Additionally, Postgres-R is considered to be a *synchronous* replication
system, because once you get your commit confirmation, your transaction
is guaranteed to be deliverable and *committable* on all running nodes
(i.e. it's durable and consistent). Or put it another way: asynchronous
systems have to deal with conflicting, but already committed
transactions - Postgres-R does not.
Certainly, this is slightly less restrictive than saying that a
transaction needs to be *committed* on all nodes, before confirming the
commit to the client. But as long as a database session is tied to a
node, this optimization does not alter any transactional semantics.
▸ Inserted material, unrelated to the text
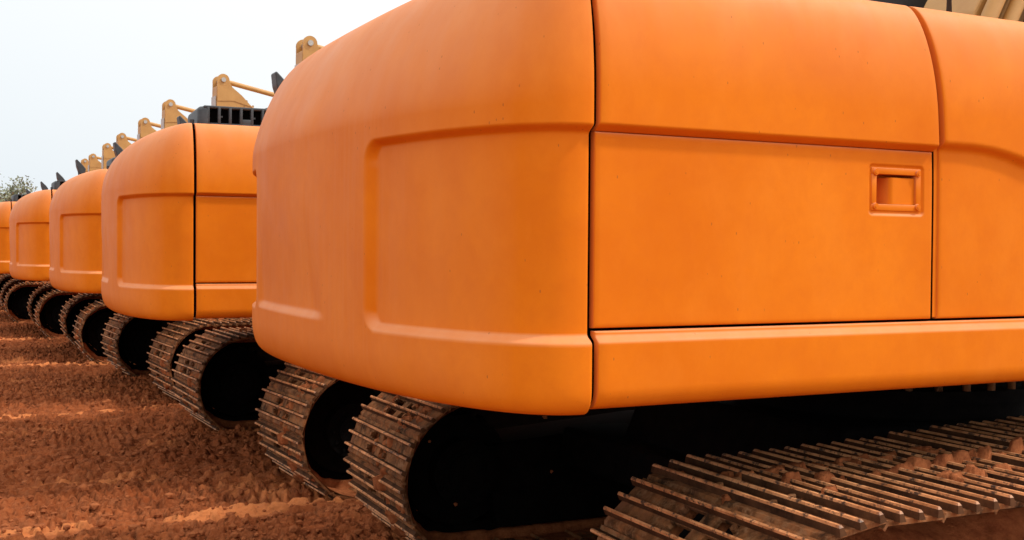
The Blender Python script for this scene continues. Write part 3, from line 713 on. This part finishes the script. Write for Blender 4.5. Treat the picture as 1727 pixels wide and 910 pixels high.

And
despite that limitation, which is mostly the case in reality anyway, I
still consider this to be synchronous replication.
[ To get a strictly synchronous system with Postgres-R, you'd have to
delay read only transactions on a node which hasn't applied all remote
transactions, yet. In most cases, that's unwanted. Instead, a consistent
snapshot is enough, just as if the transaction started *before* the
remote ones which still need to be applied. ]
> BTW: does anyone know of a link that describes these high-level concepts?
> If not, I think I'll write this up formally and post it.
Hm.. somewhen before 8.3 was released, we had lots of discussions on
-docs about the "high availability and replication" section of the
PostgreSQL documentation. I'd have liked to add these fundamental
concepts, but Bruce - rightly - wanted to keep focused on existing
solutions. And unfortunately, most existing solutions are async,
single-master. So explaining all these wonderful theoretic concepts only
to state that there are no real solutions would have been silly.